Em defesa de Lindsay-Hogg pode-se dizer que o projeto original era irrealizável. Os Beatles estavam esgotados depois da maratona de gravações do “Álbum Branco”. Sair do zero e em dezoito dias aparecer com catorze novas canções, e azeitada o suficiente para dois concertos, era virtualmente impossível até mesmo para uma banda como aquela, e disso ele não tem culpa. Assim como eu, o 37º beatle, Lindsay-Hogg (que alega ser filho bastardo de ninguém menos que Orson Welles) sempre viu o Let it Be como uma história de superação, com um final feliz.
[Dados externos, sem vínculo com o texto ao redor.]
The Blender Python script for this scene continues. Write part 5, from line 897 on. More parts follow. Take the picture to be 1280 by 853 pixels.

Mas isso se dá não por seus esforços e habilidades como diretor, e sim porque nem ele conseguiu subverter totalmente a cronologia dos fatos. Nada disso, no entanto, o redime da culpa por editar um filme cuja mediocridade Peter Jackson agora esfrega em sua cara: quer dizer que ele tinha todo esse material à disposição e só conseguiu fazer aquele filme horroroso? Vergonha, vergonha, vergonha eterna.
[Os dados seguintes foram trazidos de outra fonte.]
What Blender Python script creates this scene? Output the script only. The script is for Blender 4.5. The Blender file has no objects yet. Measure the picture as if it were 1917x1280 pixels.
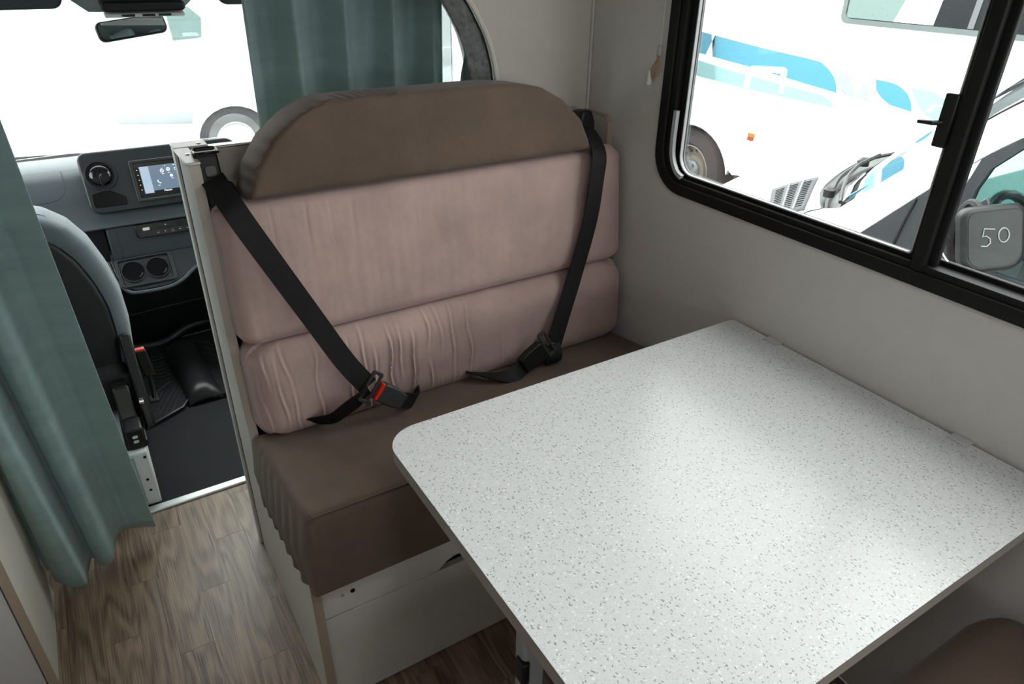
import bpy, bmesh, math, random
from mathutils import Vector, Matrix, noise
random.seed(7)
SC = bpy.context.scene
COL = SC.collection
R = math.radians
# ------------------------------------------------------------------ camera
cd = bpy.data.cameras.new('camera'); cam = bpy.data.objects.new('camera', cd); COL.objects.link(cam)
YAW, PITCH, ROLL, FPX = 5.593e-1, 5.137e-1, 1.418e-2, 1312.8
fw = Vector((math.sin(YAW)*math.cos(PITCH), math.cos(YAW)*math.cos(PITCH), -math.sin(PITCH)))
rt = fw.cross(Vector((0, 0, 1))).normalized(); up = rt.cross(fw)
r2 = math.cos(ROLL)*rt+math.sin(ROLL)*up; u2 = -math.sin(ROLL)*rt+math.cos(ROLL)*up
m = Matrix((r2, u2, -fw)).transposed().to_4x4(); m.translation = (0, 0, 1.4855)
cam.matrix_world = m
cd.sensor_width = 36; cd.sensor_fit = 'HORIZONTAL'; cd.lens = 36*FPX/1917; cd.clip_start = .02; cd.clip_end = 300
SC.camera = cam
# ------------------------------------------------------------------ light
W = bpy.data.worlds.new('overcast_sky'); SC.world = W; W.use_nodes = True
wn = W.node_tree.nodes; bg = wn['Background']; bg.inputs[1].default_value = 9.6
bg.inputs[0].default_value = (.985, .985, .975, 1)
def area(name, loc, rot, sx, sy, power=0, col=(1, 1, 1), portal=False):
    l = bpy.data.lights.new(name, 'AREA'); l.shape = 'RECTANGLE'; l.size = sx; l.size_y = sy; l.energy = power; l.color = col
    o = bpy.data.objects.new(name, l); COL.objects.link(o); o.location = loc; o.rotation_euler = rot
    if portal: l.cycles.is_portal = True
    return o
area('window_portal', (1.30, .23, 1.32), (0, R(90), 0), .75, 2.1, portal=True)
area('roof_portal', (.35, -.05, 2.06), (0, 0, 0), .42, .42, portal=True)
area('windscreen_portal', (.3, 3.0, 1.2), (R(-115), 0, 0), 1.8, .95, portal=True)
area('rear_portal', (.2, -2.68, 1.4), (R(90), 0, 0), .9, .5, portal=True)
SC.view_settings.view_transform = 'Standard'; SC.view_settings.look = 'None'
SC.view_settings.exposure = 0.0; SC.view_settings.gamma = 1.0
SC.view_settings.use_curve_mapping = False
cy = SC.cycles
cy.use_denoising = True; cy.max_bounces = 10; cy.diffuse_bounces = 6; cy.glossy_bounces = 4; cy.transmission_bounces = 6
cy.transparent_max_bounces = 12; cy.caustics_reflective = False; cy.caustics_refractive = False; cy.sample_clamp_indirect = 6
# ------------------------------------------------------------------ materials
def srgb(c):
    return tuple(((x/255)/12.92 if x/255 <= .04045 else ((x/255+.055)/1.055)**2.4) for x in c)
def mat(name, col, rough=.5, metal=0, var=0, vscale=8, bump=0, bscale=120, sheen=0, coat=0, spec=.5, emit=None, estr=1, trans=0, stretch=(1, 1, 1), ior=1.45):
    M = bpy.data.materials.new(name); M.use_nodes = True; nt = M.node_tree; N = nt.nodes; L = nt.links
    b = N['Principled BSDF']; out = N['Material Output']
    b.inputs['Base Color'].default_value = (*col, 1); b.inputs['Roughness'].default_value = rough; b.inputs['Metallic'].default_value = metal
    b.inputs['Specular IOR Level'].default_value = spec
    if sheen: b.inputs['Sheen Weight'].default_value = sheen; b.inputs['Sheen Roughness'].default_value = .5
    if coat: b.inputs['Coat Weight'].default_value = coat
    if emit: b.inputs['Emission Color'].default_value = (*emit, 1); b.inputs['Emission Strength'].default_value = estr
    tc = mp = None
    if var or bump:
        tc = N.new('ShaderNodeTexCoord'); mp = N.new('ShaderNodeMapping'); mp.inputs['Scale'].default_value = stretch
        L.new(tc.outputs['Object'], mp.inputs[0])
    if var:
        n = N.new('ShaderNodeTexNoise'); n.inputs['Scale'].default_value = vscale; n.inputs['Detail'].default_value = 6; n.inputs['Roughness'].default_value = .6
        L.new(mp.outputs[0], n.inputs['Vector'])
        rr = N.new('ShaderNodeMapRange'); rr.inputs[1].default_value = .3; rr.inputs[2].default_value = .7
        rr.inputs[3].default_value = 1-var; rr.inputs[4].default_value = 1+var
        L.new(n.outputs['Fac'], rr.inputs[0])
        mx = N.new('ShaderNodeVectorMath'); mx.operation = 'SCALE'; mx.inputs[0].default_value = col
        L.new(rr.outputs[0], mx.inputs['Scale']); L.new(mx.outputs[0], b.inputs['Base Color'])
    if bump:
        n2 = N.new('ShaderNodeTexNoise'); n2.inputs['Scale'].default_value = bscale; n2.inputs['Detail'].default_value = 3
        L.new(mp.outputs[0], n2.inputs['Vector'])
        bp = N.new('ShaderNodeBump'); bp.inputs['Strength'].default_value = bump; bp.inputs['Distance'].default_value = .002
        L.new(n2.outputs['Fac'], bp.inputs['Height']); L.new(bp.outputs[0], b.inputs['Normal'])
    if trans:
        t = N.new('ShaderNodeBsdfTranslucent'); t.inputs[0].default_value = (*col, 1)
        mi = N.new('ShaderNodeMixShader'); mi.inputs[0].default_value = trans
        L.new(b.outputs[0], mi.inputs[1]); L.new(t.outputs[0], mi.inputs[2]); L.new(mi.outputs[0], out.inputs[0])
    return M
def glass(name, col=(1, 1, 1), rough=0, dirt=0, reflect=1.0):
    M = bpy.data.materials.new(name); M.use_nodes = True; nt = M.node_tree; N = nt.nodes; L = nt.links
    N.remove(N['Principled BSDF']); out = N['Material Output']
    t = N.new('ShaderNodeBsdfTransparent'); t.inputs[0].default_value = (*col, 1)
    g = N.new('ShaderNodeBsdfGlossy'); g.inputs['Roughness'].default_value = .02+rough
    f = N.new('ShaderNodeFresnel'); f.inputs[0].default_value = 1.45
    ml = N.new('ShaderNodeMath'); ml.operation = 'MULTIPLY'; ml.inputs[1].default_value = reflect
    L.new(f.outputs[0], ml.inputs[0])
    mi = N.new('ShaderNodeMixShader'); L.new(ml.outputs[0], mi.inputs[0]); L.new(t.outputs[0], mi.inputs[1]); L.new(g.outputs[0], mi.inputs[2])
    last = mi
    if dirt:   # dust specks and dried drops on the pane
        tc = N.new('ShaderNodeTexCoord'); v = N.new('ShaderNodeTexVoronoi'); v.inputs['Scale'].default_value = 140
        nz = N.new('ShaderNodeTexNoise'); nz.inputs['Scale'].default_value = 3
        L.new(tc.outputs['Object'], v.inputs['Vector']); L.new(tc.outputs['Object'], nz.inputs['Vector'])
        lt = N.new('ShaderNodeMath'); lt.operation = 'LESS_THAN'; lt.inputs[1].default_value = .13
        L.new(v.outputs['Distance'], lt.inputs[0])
        se = N.new('ShaderNodeSeparateColor'); L.new(v.outputs['Color'], se.inputs[0])
        gt = N.new('ShaderNodeMath'); gt.operation = 'GREATER_THAN'; gt.inputs[1].default_value = .75; L.new(se.outputs[0], gt.inputs[0])
        m1 = N.new('ShaderNodeMath'); m1.operation = 'MULTIPLY'; L.new(lt.outputs[0], m1.inputs[0]); L.new(gt.outputs[0], m1.inputs[1])
        m2 = N.new('ShaderNodeMath'); m2.operation = 'MULTIPLY'; m2.inputs[1].default_value = dirt; L.new(m1.outputs[0], m2.inputs[0])
        d = N.new('ShaderNodeBsdfDiffuse'); d.inputs[0].default_value = (.12, .13, .13, 1)
        dt = N.new('ShaderNodeBsdfTranslucent'); dt.inputs[0].default_value = (.12, .13, .13, 1)
        da = N.new('ShaderNodeAddShader'); L.new(d.outputs[0], da.inputs[0]); L.new(dt.outputs[0], da.inputs[1])
        mi2 = N.new('ShaderNodeMixShader'); L.new(m2.outputs[0], mi2.inputs[0]); L.new(mi.outputs[0], mi2.inputs[1]); L.new(da.outputs[0], mi2.inputs[2]); last = mi2
    L.new(last.outputs[0], out.inputs[0]); return M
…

Mas foi ao aceitar algo que estava obviamente além de sua capacidade, ao botar constantemente lenha na fervura da panela de pressão em que aquilo se tornou, ao esquecer o seu papel de diretor e tentar se imiscuir na relação já complicada de Lennon e McCartney, ao aparecer com ideias mirabolantes e impraticáveis para complicar ainda mais a situação, Michael Lindsay-Hogg em sua tentativa de ser o 9º beatle foi parte ativa no processo de desintegração da banda. Ele vai entrar na história como o sujeito que disse a Linda McCartney, a 29ª beatle: “Eu sou mais fã que você”. Tenho certeza de que Lennon, se estivesse ali, teria perguntado na hora: “Mas Paul também come você, fio?” (E fã mesmo era Maureen Starkey, roqueira raiz e proto-headbanger, como se vê mais adiante.)

Jackson também corrige uma grande injustiça histórica ao dar o destaque merecido a Mal Evans, o 7º beatle. A história de Mal é talvez a mais triste de todas as que cercaram essa aventura. Absolutamente dedicado à banda, depois do seu fim Mal zanzou pela vida até ser morto pela polícia num quarto de hotel em Los Angeles, seis anos depois. O “brother Malcolm” aparece proeminentemente aqui, inclusive dando uma de suas legendárias contribuições às letras de McCartney. Seu papel na história finalmente é devidamente registrado, e esse é um reconhecimento devido há muito tempo.

Uma das melhores coisas do filme é que agora é possível avaliar com clareza o papel real de George na dinâmica da banda. Para desgosto dos millenials que acham que George Harrison era quase um Paul McCartney, Get Back deixa claro que embora importante para a banda, George sempre foi uma figura secundária no que diz respeito à sua direção musical. Ele sempre foi o terceiro, muito longe da simbiose conhecida como Lennon/McCartney. O que o filme mostra é que agora ele está cansado disso, adotando uma postura passiva-agressiva de rebeldia. Ele simplesmente não quer mais ser tratado como PCD.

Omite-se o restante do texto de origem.